Challenge: Identify the lines bearing the string "from" and gather them.
:: Given material
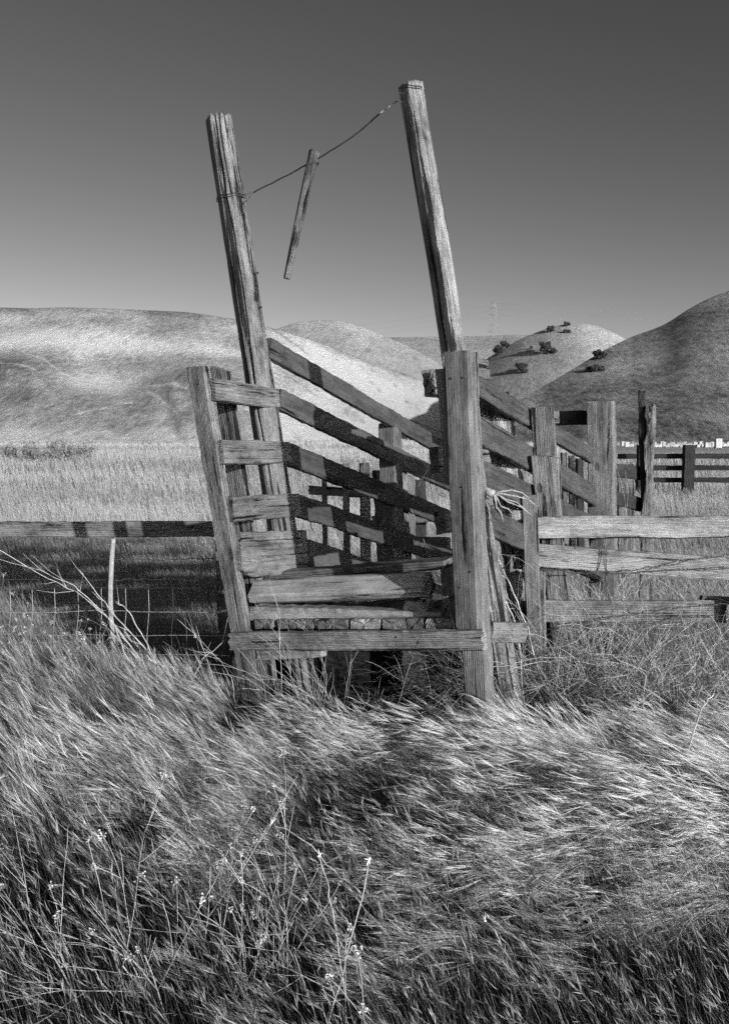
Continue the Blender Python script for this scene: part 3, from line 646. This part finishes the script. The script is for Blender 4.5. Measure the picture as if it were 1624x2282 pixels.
oak(1336, 801, 32, 24, 'dark scrubby tree growing on the edge of the right hill', ('right_hill',))
oak(1325, 828, 40, 12, 'low dark scrub just below the tree on the right hill edge', ('right_hill',), name='shrub')
# ---------------------------------------------------------------- transmission tower and lines
def tower():
    Yd = 1500; b = at(1100, 757, Yd); sc = Yd/F; H = 82*sc; o = empty('transmission_tower', b); tag(o, 'faint steel lattice transmission tower on the far ridge', 'transmission tower')
    t = Tubes(); r = .22
    def c(z, sx, sy):
        s = z/H; hw = (12*(1-s/.55)+4 if s < .55 else 4-1.5*(s-.55)/.45)*sc
        return b+Vector((sx*hw, sy*hw, z))
    zs = [0, H*.2, H*.38, H*.55, H*.65, H*.75, H*.85, H*.95, H]
    for sx in (-1, 1):
        for sy in (-1, 1): t.add([c(z, sx, sy) for z in zs], r, r, 4)
    for i in range(len(zs)-1):
        for sy in (-1, 1):
            t.add([c(zs[i], -1, sy), c(zs[i+1], 1, sy)], r*.6, r*.6, 3); t.add([c(zs[i], 1, sy), c(zs[i+1], -1, sy)], r*.6, r*.6, 3); t.add([c(zs[i], -1, sy), c(zs[i], 1, sy)], r*.6, r*.6, 3)
    t.build('lattice_body', M_STEEL, o)
    arms = []
    for z, hw in ((H*.97, 9), (H*.82, 11), (H*.66, 12)):
        a = Tubes(); L_, R_ = b+Vector((-hw*sc, 0, z)), b+Vector((hw*sc, 0, z)); a.add([L_, R_], r, r, 4); a.add([L_, b+Vector((0, 0, z+3.5*sc)), R_], r*.7, r*.7, 3); a.build('cross_arm', M_STEEL, o); arms += [L_, R_]
    for i, A in enumerate(arms):
        w = Tubes()
        for (sx, ex, ey, dz) in ((1, 900, 0, -22), (-1, -500, 250, -20)):
            B = A+Vector((ex, ey, dz)); w.add([A.lerp(B, s)-Vector((0, 0, 30*4*s*(1-s)*.5)) for s in [k/16 for k in range(17)]], .07, .07, 3)
        wo = w.build('power_line', M_STEEL, o)
tower()
# ---------------------------------------------------------------- grass
CH_L = np.array([LW.hit(558, 1390).x, LW.hit(558, 1390).y])
def under_chute(x, y):
    """inside the footprint of the chute"""
    p0 = FP.hit(560, 1390); fx, fy = FD.x/math.hypot(FD.x, FD.y), FD.y/math.hypot(FD.x, FD.y)
    dx = x-p0.x; dy = y-p0.y; u = dx*fx+dy*fy; v = dx*WD.x+dy*WD.y
    return (u > -.05) & (u < 1.35) & (v > -.08) & (v < 3.5)
def blades(name, x, y, h, w, mat, lean, az, tone, seg=5, curl=1.0, head=0, headlen=.06, awnw=.0011, spread=.5, lab=None):
    n = len(x); z0 = gz(x, y)-.01; s = np.linspace(0, 1, seg+1)[None, :]
    dx = np.cos(az)[:, None]; dy = np.sin(az)[:, None]; H = h[:, None]; Ln = lean[:, None]
    ang = .10+Ln*(s**2.4)*1.2*curl                                   # angle from vertical grows along the blade
    ds = 1/seg; sa = np.sin(ang); ca = np.cos(ang)
    hx = np.concatenate([np.zeros((n, 1)), np.cumsum((sa[:, 1:]+sa[:, :-1])/2*ds, 1)], 1)*H
    vz = np.concatenate([np.zeros((n, 1)), np.cumsum((ca[:, 1:]+ca[:, :-1])/2*ds, 1)], 1)*H
    jx = rng.normal(0, .01, (n, 1))*s*s; jy = rng.normal(0, .01, (n, 1))*s*s
    P = np.stack([x[:, None]+hx*dx+jx, y[:, None]+hx*dy+jy, z0[:, None]+vz], -1)
    th = rng.uniform(0, math.pi, n); wv = np.stack([np.cos(th), np.sin(th)*.6, np.zeros(n)], -1)
    wv[:, None, :]
    ww = (w[:, None]*(1-.75*s**2))[..., None]*wv[:, None, :]*.5
    V = np.stack([P-ww, P+ww], 2)                             # n, seg+1, 2, 3
    base = (np.arange(n)*(seg+1)*2)[:, None]+(np.arange(seg)*2)[None, :]
    Q = np.stack([base, base+1, base+3, base+2], -1).reshape(-1, 4)
    V = V.reshape(-1, 3); T = np.repeat(tone, (seg+1)*2)
    if head:
        tip = P[:, -1]; tg = P[:, -1]-P[:, -2]; tg /= np.linalg.norm(tg, axis=1)[:, None]+1e-9
        pv = tip - tg*headlen*.6*(h/h.mean())[:, None]
        for k in range(head):
            f = k/max(1, head-1); st = pv+tg*(headlen*.9*f)
            d = tg + rng.normal(0, spread*.45, (n, 3)); d /= np.linalg.norm(d, axis=1)[:, None]
            e = st + d*(headlen*rng.uniform(.7, 1.2, n))[:, None]
            sd = np.cross(d, rng.normal(size=(n, 3))); sd /= np.linalg.norm(sd, axis=1)[:, None]
            aw = awnw*(w/w.mean())[:, None]*sd
            m1 = st+(e-st)*.35
            b0 = len(V); V = np.concatenate([V, np.stack([st, m1-aw, e, m1+aw], 1).reshape(-1, 3)])
            Q = np.concatenate([Q, b0+np.arange(n)[:, None]*4+np.arange(4)[None, :]]); T = np.concatenate([T, np.repeat(np.clip(tone+.15, 0, 1), 4)])
    o = link(name, npmesh(name, V, Q, mat, 4, T)); tag(o, lab, 'grass', kind='stuff'); return o
def edgeY(x):
    return 4.25 + .55*smn(-.5, -1.7, x) - .15*smn(-.5, .2, x) + .25*smn(.8, 1.8, x) + .12*vn(x*2.5, x*0+1, 9)
# 1 tall straw grass blown over to the left, in tussocks, on the bank before the chute
def sample(n, y0, y1, side=.50, extra=.5, p=1.0):
    y = (y0**p+(y1**p-y0**p)*rng.random(n))**(1/p); x = (rng.random(n)*2-1)*(side*y+extra); return x, y
def wave(x, y): return fbm(x*1.1+y*.9, y*1.7-x*.5, 31, 3)
def tussocks(nc, per, rad):
    x, y = sample(nc, .9, 5.0, p=1.7); w_ = wave(x, y)+.34*smn(-.9, .2, x)*smn(2.5, 3.1, y)-.05
    d = (.08+1.08*smn(-.36, .16, w_))*(.62+.38*smn(-1.2, 0, x))*(.05+.95*smn(2.3, 3.3, y+.25*vn(x*2, y*2, 6)+.12*x))
    k = (y < edgeY(x)) & ~under_chute(x, y) & (rng.random(nc) < d); x, y, w_ = x[k], y[k], w_[k]; nc = len(x)
    hc = (.49+.17*w_)*rng.uniform(.70, 1.12, nc)*(.60+.40*smn(2.0, 3.0, y)); lc = np.clip(.62+.38*smn(-1.6, .6, x)+.35*vn(x*2.2, y*2.2, 12)+rng.normal(0, .2, nc)+.3*smn(-1.5, .4, x), .35, 2.0)
    ac = math.pi+.15+.45*vn(x*1.5, y*1.5, 19)+rng.normal(0, .18, nc); tc = .22+.42*smn(-1.2, .6, x)+.55*w_+rng.normal(0, .17, nc)
    i = np.repeat(np.arange(nc), per); n = len(i); r_ = rad*np.sqrt(rng.random(n)); a_ = rng.uniform(0, 6.283, n)
    x, y = x[i]+r_*np.cos(a_), y[i]+r_*np.sin(a_); k = ~under_chute(x, y); x, y, i = x[k], y[k], i[k]; n = len(i)
    return x, y, hc[i]*rng.uniform(.68, 1.1, n), np.clip(lc[i]+rng.normal(0, .16, n), .1, 2.2), ac[i]+rng.normal(0, .14, n), np.clip(tc[i]+rng.normal(0, .12, n), 0, 1)
x, y, h, lean, az, tone = tussocks(7000, 20, .05); n = len(x)
blades('tall_grass', x, y, h, rng.uniform(.0011, .0021, n), M_STRAW, lean, az, tone, seg=6, head=8, headlen=.072, awnw=.0009, spread=.24, lab='pale seeded wild grass blown over to the left on the bank in the foreground')
# 2 green leaves underneath
x, y = sample(120000, .7, 5.4, p=1.7); k = ~under_chute(x, y) & (y < edgeY(x)+.7); x, y = x[k], y[k]; n = len(x)
h = rng.uniform(.10, .30, n); blades('undergrowth', x, y, h, rng.uniform(.0016, .0032, n), M_GREEN, np.clip(rng.normal(.8, .4, n), .1, 1.9), math.pi+rng.normal(0, 1.1, n), np.clip(rng.normal(.45, .3, n), 0, 1), seg=3, lab='short dark green blades growing beneath the pale grass')
# 2b small seeded stalks of the nearest strip
x, y = sample(9000, 1.2, 3.4, p=1.5); n = len(x)
blades('seeded_stalks', x, y, rng.uniform(.26, .50, n), rng.uniform(.0010, .0016, n), M_STRAW, np.clip(rng.normal(.6, .3, n), .1, 1.7), math.pi+rng.normal(0, .5, n), np.clip(rng.normal(.14, .14, n), 0, 1), seg=5, head=5, headlen=.030, awnw=.0011, spread=.45, lab='thin short seeded stalks scattered in the dark nearest strip of grass')
# 3 field grass beyond the fences
def field(name, n, y0, y1, hh, wmul, mat, tf, lean0, head, lab, keep, side=.75, p=-.4):
    x, y = sample(n, y0, y1, side, .6, p); k = keep(x, y) & ~under_chute(x, y); x, y = x[k], y[k]; n = len(x)
    h = rng.uniform(*hh, n)*(1+.25*vn(x*.8, y*.8, 50)); w = wmul*np.maximum(1, y/9)*rng.uniform(.7, 1.3, n)
    blades(name, x, y, h, w, mat, np.clip(rng.normal(lean0, .25, n), .05, 1.5), math.pi+rng.normal(0, .7, n), np.clip(tf(x, y)+rng.normal(0, .13, n), 0, 1), seg=3, head=head, headlen=.07, awnw=.0016*1.6, lab=lab)
gp = lambda x, y: 1.5*fbm(x*.16, y*.55, 61, 4)
field('meadow_grass', 175000, 5.2, 75, (.26, .44), .0035, M_FIELD, lambda x, y: .55+.45*gp(x, y), .5, 3, 'pale dry grass covering the flat field behind the fences', lambda x, y: (rng.random(len(x)) < np.clip(.10+.9*smn(9.5, 13, y+2*gp(x, y)) + .6*(x > 1.0)*(y > 6.4)*(y < 30) + .8*(np.abs(y-7.9-1.0*gp(x, y)) < .25), 0, 1)))
field('distant_grass', 135000, 60, 320, (.35, .7), .0035, M_FIELD, lambda x, y: .6+.4*fbm(x*.02, y*.06, 71, 4), .5, 0, 'pale dry grass covering the far part of the field up to the hills', lambda x, y: (rng.random(len(x)) < .9) & ~((x > .27*y) & (y < 135)), side=.85, p=-.2)
field('green_grass', 100000, 4.7, 13, (.18, .36), .005, M_FGREEN, lambda x, y: .5+.3*gp(x, y), .6, 0, 'green grass put in for the shadow band of the field just behind the wire fence', lambda x, y: (y > edgeY(x)), p=1)  # green patch stands in for the shadow band, its tone lifted again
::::
Task solution:
Continue the Blender Python script for this scene: part 3, from line 646. This part finishes the script. The script is for Blender 4.5. Measure the picture as if it were 1624x2282 pixels.
    ang = .10+Ln*(s**2.4)*1.2*curl                                   # angle from vertical grows along the blade